Mais toujours est-il que la question demeure quant au droit d'observation et de recours des communes concernées par des phénomènes, que ce soit Airbnb, la transformation de logements en bureaux ou d'autres choses qui risquent d'apparaître du fait de la cherté des biens immobiliers, sans parler de la spéculation qui règne actuellement sur l'ensemble de notre territoire. Fondamentalement, la LDTR constitue un outil de régulation d'un marché complètement euphorique, et le droit de recours fait partie de ce dispositif. Je vous remercie de votre attention.
M. Daniel Sormanni (MCG). Mesdames et Messieurs les députés, la commission du logement a examiné ce projet de loi et constaté que la commune a déjà la possibilité de dénoncer des faits à l'autorité. Les services chargés d'appliquer la LDTR font leur travail correctement, et je ne vois pas pourquoi il faudrait octroyer une voie de recours judiciaire à la commune dans cette affaire. L'Etat accomplit son travail, joue le rôle de régulateur, et rien n'empêche un citoyen ou un fonctionnaire, s'il observe une situation illégale, de la dénoncer au canton, mais il ne dispose pas d'un droit de recours pour autant, je pense que ce serait totalement inadéquat.
A Genève, comme vous le savez, il est déjà très compliqué de réaliser quelque chose dans les domaines du logement et de la construction, et vous voulez ajouter une instance susceptible de déposer des recours ? Ce faisant, vous allez allonger encore des procédures qui sont sans fin, les tribunaux étant par ailleurs relativement engorgés, c'est le moins qu'on puisse dire. Ce projet de loi n'apporte rien et je vous invite à le refuser; le MCG le rejettera tout comme l'amendement proposé par l'UDC. Merci.
M. Alberto Velasco (S). J'aimerais intervenir sur l'amendement déposé par le groupe UDC. En ce qui nous concerne, nous ne pouvons pas accepter une telle modification. Qu'opère-t-elle, en réalité, de manière très subtile ? Elle retire la possibilité de recours aux associations régulièrement constituées d'habitants, de locataires et de propriétaires d'importance cantonale, c'est-à-dire que sous couvert d'octroyer un droit aux communes, on ôte ce même droit aux associations ! Ce n'est pas possible, Messieurs ! Vraiment, c'est invraisemblable que le groupe UDC propose cela, on a presque affaire ici à un déni de démocratie populaire ! Ça va à l'encontre totale de nos moeurs, et nous ne pouvons pas valider un tel amendement. C'est totalement pervers ! Par conséquent, Mesdames et Messieurs, le groupe socialiste s'opposera à cet amendement, et s'il passe, eh bien nous demanderons le renvoi en commission.
Le président. Je vous remercie. La parole est sollicitée par M. Pierre Bayenet à qui elle revient pour une minute vingt.

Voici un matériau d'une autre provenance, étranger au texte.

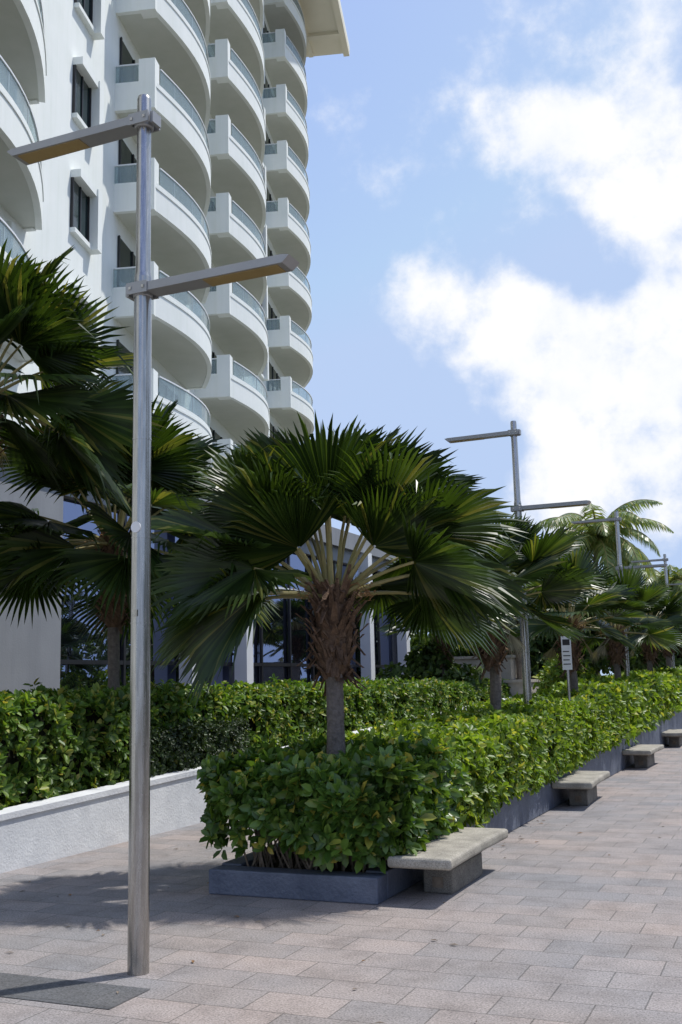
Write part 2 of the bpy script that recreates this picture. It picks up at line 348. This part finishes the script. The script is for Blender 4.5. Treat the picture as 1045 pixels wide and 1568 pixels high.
def frond(B,base,az,e0,Lp,R,nseg,rnd,k='fan',S=None,bend=20,dro=.09,down=0,twist=None):
    p=Vector(base)+Vector((math.cos(az),math.sin(az),0))*.07; pts=[p.copy()]; n=6
    for i in range(n):
        e=math.radians(e0+10-bend*(i+.5)/n)
        p=p+Vector((math.cos(az)*math.cos(e),math.sin(az)*math.cos(e),math.sin(e)))*Lp/n; pts.append(p.copy())
    B.tube(pts,[.038,.027,.021,.018,.016,.014,.013],'petiole' if k=='fan' else 'fandry',6)
    e=math.radians(e0+10-bend-down-rnd.uniform(0,16)); az2=az+rnd.uniform(-.2,.2)
    f=Vector((math.cos(az2)*math.cos(e),math.sin(az2)*math.cos(e),math.sin(e)))
    nr=Vector((-math.cos(az2)*math.sin(e),-math.sin(az2)*math.sin(e),math.cos(e)))
    tw=rnd.uniform(-.75,.75) if twist is None else twist
    side=f.cross(nr)
    nr=nr*math.cos(tw)+side*math.sin(tw)
    fan(B,p,f,nr,R,S or math.radians(rnd.uniform(82,110)),nseg,k,dro*rnd.uniform(.3,1.8),rnd)
def palm_mesh(name,ztop,shag,seed,spec=None,nleaf=22,nseg=34,R=.95,tr=.078,zbase=0,dead=2,emin=-14,pet=1):
    rnd=random.Random(seed); B=MB()
    zz=[zbase+(ztop-zbase)*i/40 for i in range(41)]
    B.tube([(0.02*math.sin(z*2+seed),0.02*math.cos(z*3+seed)-.02,z) for z in zz],[tr*1.15]+[tr*rnd.uniform(.94,1.06) for _ in zz[1:]],'trunk',14)
    nb=210
    B.tube([(0,0,ztop-shag),(0,0,ztop-shag+.12),(0,0,ztop-.1),(0,0,ztop+.12)],[tr*1.1,tr*1.8,tr*2.1,tr*1.1],'boot',12)
    for i in range(nb):
        t=i/nb; az=i*2.399+rnd.uniform(-.2,.2); z=ztop-shag+t*(shag+.1)
        r0=tr*(1.3+.65*min(1,t*3)); L=rnd.uniform(.08,.26); el=rnd.uniform(.7,1.35)
        o=Vector((math.cos(az),math.sin(az),0)); sd=Vector((-math.sin(az),math.cos(az),0))
        b0=o*r0+Vector((0,0,z)); tip=b0+o*L*math.cos(el)+Vector((0,0,L*math.sin(el)*(1 if rnd.random()<.7 else -.8)))
        w0=rnd.uniform(.025,.05); w1=w0*.4
        nn=o*.02
        B.add([b0-sd*w0,b0+sd*w0,b0-nn,tip-sd*w1,tip+sd*w1,tip+nn],[(0,1,4,3),(1,2,5,4),(2,0,3,5),(3,4,5)],'boot')
    base=(0,0,ztop)
    if spec is None:
        spec=[]
        for i in range(nleaf):
            t=(i+.5)/nleaf
            spec.append((math.degrees(i*2.399)+rnd.uniform(-20,20),86-t*(86-emin)+rnd.uniform(-10,10),pet*rnd.uniform(.62,.95)*R/.95,R*rnd.uniform(.84,1.07)))
    for sp in spec:
        az,e0,Lp,RR=sp[:4]; frond(B,base,math.radians(az),e0,Lp,RR,nseg,rnd,down=sp[4] if len(sp)>4 else 0,twist=sp[5] if len(sp)>5 else None)
    for i in range(dead):
        frond(B,(0,0,ztop-.05),rnd.uniform(0,6.28),rnd.uniform(-45,-20),rnd.uniform(.35,.5),R*.38,max(12,nseg//3),rnd,'fandry',math.radians(40),20,.3)
    for i in range(5):
        az=rnd.uniform(0,6.28); o=Vector((math.cos(az),math.sin(az),0)); p0=Vector(base)+o*.1
        pts=[p0,p0+o*.10+Vector((0,0,.10)),p0+o*.18+Vector((0,0,.12)),p0+o*.24+Vector((0,0,.05))]
        B.tube(pts,[.012,.009,.006,.004],'fruit',5)
        for j in range(28):
            q=pts[3]+Vector((rnd.gauss(0,.04),rnd.gauss(0,.04),rnd.gauss(-.02,.04))); d=Vector((rnd.gauss(0,1),rnd.gauss(0,1),rnd.gauss(0,1))).normalized()*.016; e=d.orthogonal()*.4
            B.add([q-d,q+e,q+d,q-e],[(0,1,2,3)],'fruit')
    me=bpy.data.meshes.new(name); me.from_pydata(B.v,[],B.f)
    for k in B.mats: me.materials.append(M[k])
    me.polygons.foreach_set('material_index',B.m); me.update(); return me
def place(name,me,x,y,z=0,rz=0,sc=1):
    o=bpy.data.objects.new(name,me); scene.collection.objects.link(o); o.location=(x,y,z); o.rotation_euler=(0,0,rz); o.scale=(sc,)*3; return o
A0=23.2
hs=[(262,84,.78,1.12,-16,.05),(95,84,.95,1.1),(132,72,1.05,1.02),(52,72,1.05,1.02),(20,52,1.0,1.0),(165,54,1.0,1.0),(188,36,.9,1.02,6),(206,20,.75,1.0,26),(350,36,.95,1.02,6),(334,20,.8,1.0,22),
    (75,52,1.0,.95),(110,50,1.0,.95),(145,28,.95,.95,6),(38,28,.95,.95,6),(4,14,.95,.95,14),(176,6,.85,.98,22),(90,16,.9,.9),(150,82,.95,.98),(30,82,.95,.98),(8,66,.95,.95),
    (178,70,.9,.95),(340,60,.85,.95),(198,56,.8,.95),(120,86,1.0,1.0),(60,12,.9,.9),(158,0,.9,.9,18),(22,2,.9,.9,18),(214,0,.75,.92,30),(322,46,.6,.9,10),(225,52,.55,.85,10)]
hs=[(s_[0]+A0,)+tuple(s_[1:]) for s_ in hs]
pm=palm_mesh('fan_palm_hero',2.48,.75,11,spec=hs,nseg=50,tr=.082,dead=0)
place('fan_palm_tree',pm,-3.9,8.85)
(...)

M. Pierre Bayenet (EAG), député suppléant et rapporteur de première minorité. Merci, Monsieur le président. Il y a un petit malentendu sur la question de l'amendement qui vient d'être présenté, soit la suppression du droit de recours des associations. Ce qu'il faut savoir, c'est que dans la version actuelle de la LDTR, les associations disposent d'un droit pour recourir, donc ce n'est pas le présent projet de loi qui introduit cette disposition, elle existe déjà et l'ASLOCA, par exemple, l'utilise régulièrement pour former des recours.
Le but du texte dont nous discutons maintenant, c'est d'ajouter, en plus de celui des associations, un droit de recours pour les communes. Evidemment, nous ne pourrions pas accepter un amendement qui ôte cette faculté aux associations pour la donner aux communes; il s'agit de deux choses distinctes, les communes jouent un rôle différent de celui des associations, et il faut que ces deux entités puissent recourir indépendamment l'une de l'autre. Je vous remercie.
Le président. Merci, Monsieur le député. Nous passons au vote.
Mis aux voix, le projet de loi 12564 est rejeté en premier débat par 64 non contre 23 oui et 4 abstentions.